Low’s ‘unorthodox’ bowling style lands him U20 championship title


Brian Hayes

Wesley Low began bowling at the age of three.

Five hours of working out a day and bowling 45 practice games a week was the recipe for success for the Wichita State junior bowler Wesley Low.

Low has been bowling since the age of three, which is why he developed an “unorthodox” bowling form.

“When I was younger, my dad would sit me in the back in a car seat at the bowling center. At some point he asked me ‘hey would you like to bowl’ and I guess I said yes,” Low said. “In order to join a league you have to get the ball from point a to point b. The only way I could do that being so small was to throw it with two hands.”

Low is a left two-handed bowler. Despite growing up, he didn’t grow out of his bowling form.

“I developed this two handed style with the six pound ball and I just kind of stuck with it when I got bigger even though it was unorthodox and kind of different from normal bowling,” Low said.

Low won the 2017 Junior Gold Championship in the U20 division in early August. He was the champion over 1,400 bowlers.

“You bowl against 1,400 of the best youth bowlers under the age of 20, so that’s overwhelming for the average bowler, but being able to do it for so long it wasn’t as bad,” Low said. “I was a little nervous, there was a little pressure because I wanted to succeed.”

The championship is annual, and Low has competed for seven years, and also won the championship in 2013 at the age of 16.

The tournament, with a total of 3,500 participants, lasted eight days.

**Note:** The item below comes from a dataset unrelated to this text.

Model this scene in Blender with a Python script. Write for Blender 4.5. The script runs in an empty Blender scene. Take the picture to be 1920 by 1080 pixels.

The first four days were qualifying rounds where they had to bowl 16 games then they cut it to the top one in eight.

After that, the qualifiers bowl five more games and they cut it to the top 64. Then they bowled five more games then split the remaining bowlers in to the top 16 bracket.

In the final 16-person bracket, each bowler bowls to games and the highest combined score wins. Low won 394-357 to win the championship.

“I [get pre-game jitters] all the time; it’s the butterflies,” Low said. “I focus on breathing and I like to listen to music. I have a playlist I like to listen to to get me ready but it also kind of calms me down.”

Besides the pressure of the tournament in general, CBS Sports was also live broadcasting the event. Low had the opportunity to bowl on television while in Hong Kong, but had never previously bowled on television in the states.

“It was a different experience,” Low said. “There was a lot riding on that one event and so those last two games were a lot of pressure.”

Low said focusing and going through his routine and acting like nothing was there was a “big key” to his success in the finals.

Low wishes to get a degree in business before going professional.

“I’d like to finish my education first, that would be the only thing holding me back from going professional right now,” Low said. “My [ultimate bowling goal] would be to make the Bowling Hall of Fame.”